All things considered, the Beatles are pretty cool.
"Well, duh," you say. "We've had more than 40 years of knowing the Beatles are 'pretty cool.'"
But, you see, maybe your parents liked the Beatles and listened to them and exposed you early and often to their general "pretty coolness." Mine did not. I grew up hearing a lot of Gilbert & Sullivan, a lot of Mozart and Handel, and more folk and Celtic music than you can shake a lemon zester at; but, no Beatles. Any knowledge I had was what I could glean from what little I knew of popular culture at large. So, when Jason wanted to get The Beatles Rockband for Wii, I was indulgent and, yet, skeptical. I mean, these Beatles -- they had one or two good pop songs, right? Then they went all psychedelic and crazy. Goo-goo-ga-joob.
Well, now it's Beatles in the morning, Beatles in the evening, Beatles at supper time in my home. And, though I've learned to have a grudging admiration for their inventiveness and sheer prolificity, it is not I who is driving this latest local incarnation of Beatlemania. It is my nigh-eight-year-old daughter. Sadie has set her pre-tween sights on four mop-tops-come-hippies of my parents' generation. And, I could not be more pleased.
Because, it could surely be worse.
It could be Bieber.
Here is how Justin Bieber first made his obnoxious presence felt in my life: Sadie came home from a birthday party last October, shaking her booty and singing some song whose one lyric seemed to be an endless repetition of "baby."
"Oh gawd," I moaned. "What's that wretched song you're singing?"
"Oh, Mom! It's Justin Bieber. He's so cool!" Sadie returned to waggling her rear-end and singing the mono-lyrical anthem.
"Oy." Sadie laughed at me and ran off to her room.
I turned to Jason, who was standing right there observing this atrocity in silence. "How," I queried, "Could a girl raised on wonderful, meaningful lyrics and complex melodies ever indulge in such drivel? I mean, Carolyn Arends, Bob Bennett, the Clumsy Lovers . . . and that's just the pop music! How about Machaut and Josquin and Mozart and Handel and Tchaikovsky? How about Gilbert & Sullivan, forsooth?" Apples don't fall far from trees.
"Well," said my more temperate mate, "I guess that's what the kids are listening to."
"Not under my watch," I vowed. And I kept close watch on my Sadie-Bug. Was she really interested in this Bieber fellow? I truly did not know much about him, other than this "baby" nonsense and that when I saw his face for the first time, it looked like a lovely one to punch. And then give a haircut to. Sheesh. In the meantime, Sadie took every opportunity to rub salt in my wounded sensibilities by praising Old Biebhead each time she saw his pouting mug on a publication.

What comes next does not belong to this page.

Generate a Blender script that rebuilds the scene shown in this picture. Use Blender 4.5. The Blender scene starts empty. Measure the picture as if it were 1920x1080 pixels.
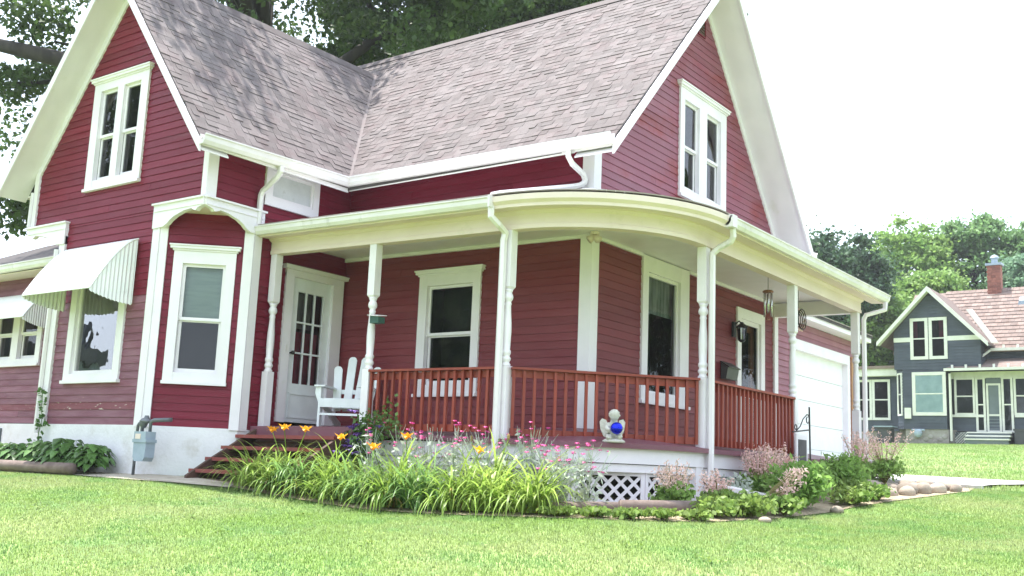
import bpy, math, random
import numpy as np
from mathutils import Vector, Matrix
rnd = random.Random(11); nrg = np.random.default_rng(5)
D = bpy.data; SC = bpy.context.scene; COL = SC.collection
# ---------------------------------------------------------------- camera, sky, sun, exposure
CAM = Vector((7.132, -11.243, 0.155))
YAW, PIT, ROL = math.radians(36.646), math.radians(9.897), math.radians(2.3735)
fw = Vector((-math.sin(YAW) * math.cos(PIT), math.cos(YAW) * math.cos(PIT), math.sin(PIT)))
r0 = Vector((math.cos(YAW), math.sin(YAW), 0)); u0 = r0.cross(fw)
rt = r0 * math.cos(ROL) + u0 * math.sin(ROL); up = -r0 * math.sin(ROL) + u0 * math.cos(ROL)
cam = D.objects.new('camera', D.cameras.new('camera')); COL.objects.link(cam)
cam.data.sensor_width = 36; cam.data.lens = 36 * 1987.4 / 1920
cam.data.clip_start = 0.05; cam.data.clip_end = 2000
cam.matrix_world = Matrix(((rt.x, up.x, -fw.x, CAM.x), (rt.y, up.y, -fw.y, CAM.y), (rt.z, up.z, -fw.z, CAM.z), (0, 0, 0, 1)))
SC.camera = cam
SUN = Vector((-0.26, 0.015, 0.965)).normalized()
world = D.worlds.new('World'); SC.world = world; world.use_nodes = True
wn = world.node_tree.nodes; wl = world.node_tree.links; wn.clear()
wo = wn.new('ShaderNodeOutputWorld'); bg = wn.new('ShaderNodeBackground'); bg.inputs['Strength'].default_value = 0.12
sky = wn.new('ShaderNodeTexSky'); sky.sky_type = 'NISHITA'; sky.sun_disc = False
sky.sun_elevation = math.asin(SUN.z); sky.sun_rotation = math.atan2(SUN.x, SUN.y)
sky.air_density = 1.2; sky.dust_density = 3.0; sky.ozone_density = 1.0
tcw = wn.new('ShaderNodeTexCoord'); cn = wn.new('ShaderNodeTexNoise')
cn.inputs['Scale'].default_value = 2.2; cn.inputs['Detail'].default_value = 6; cn.inputs['Roughness'].default_value = 0.55
wl.new(tcw.outputs['Generated'], cn.inputs['Vector'])
cr = wn.new('ShaderNodeValToRGB'); cr.color_ramp.elements[0].position = 0.30; cr.color_ramp.elements[1].position = 0.56
cr.color_ramp.elements[0].color = (0.35, 0.35, 0.35, 1); wl.new(cn.outputs['Fac'], cr.inputs['Fac'])
mxw = wn.new('ShaderNodeMix'); mxw.data_type = 'RGBA'; mxw.inputs[7].default_value = (7.1, 8.1, 9.6, 1)
wl.new(cr.outputs['Color'], mxw.inputs[0]); wl.new(sky.outputs['Color'], mxw.inputs[6]); wl.new(mxw.outputs[2], bg.inputs['Color'])
wl.new(bg.outputs['Background'], wo.inputs['Surface'])
sl = D.lights.new('sun', 'SUN'); sl.energy = 4.2; sl.angle = math.radians(0.6); sl.color = (1.0, 0.965, 0.90)
so = D.objects.new('sun', sl); COL.objects.link(so); so.rotation_euler = SUN.to_track_quat('Z', 'Y').to_euler(); so.location = (0, 0, 40)
SC.view_settings.view_transform = 'Standard'; SC.view_settings.look = 'None'
SC.view_settings.exposure = 1.35; SC.view_settings.gamma = 1.0; SC.view_settings.use_curve_mapping = False
SC.render.engine = 'CYCLES'; SC.cycles.max_bounces = 6; SC.cycles.transparent_max_bounces = 8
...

I suspected, though, that Sadie was just pulling my leg. Getting a rise out of me. Taking me for a ride. And, my suspicions were confirmed when we went to see
The Voyage of the Dawn Treader. Shown in the previews was a trailer for a bio-pic that someone apparently felt was crying out to be made about this adolescent hack. I sat there, just dreading that Sadie would turn to me in the dark and insist on going to see it on opening weekend. I dug my fingernails into the arms of the theater seat and prepared myself for the brief whispered argument that was about to happen. I glanced sideways at her. She popped a Milk Dud in her mouth and chewed complacently. She said nothing.
Sadie is never one to be quiet when an idea or plan is brewing in her head. Every movie night out begins with Sadie poking me in the dark and demanding to be taken eventually to the movies that excite her in the previews. So, my suspicions blossomed into hope. "This," I thought to myself, "Is
not a Bieber fan. Hurrah!" And it made watching
The Voyage of the Dawn Treader even more of a treat.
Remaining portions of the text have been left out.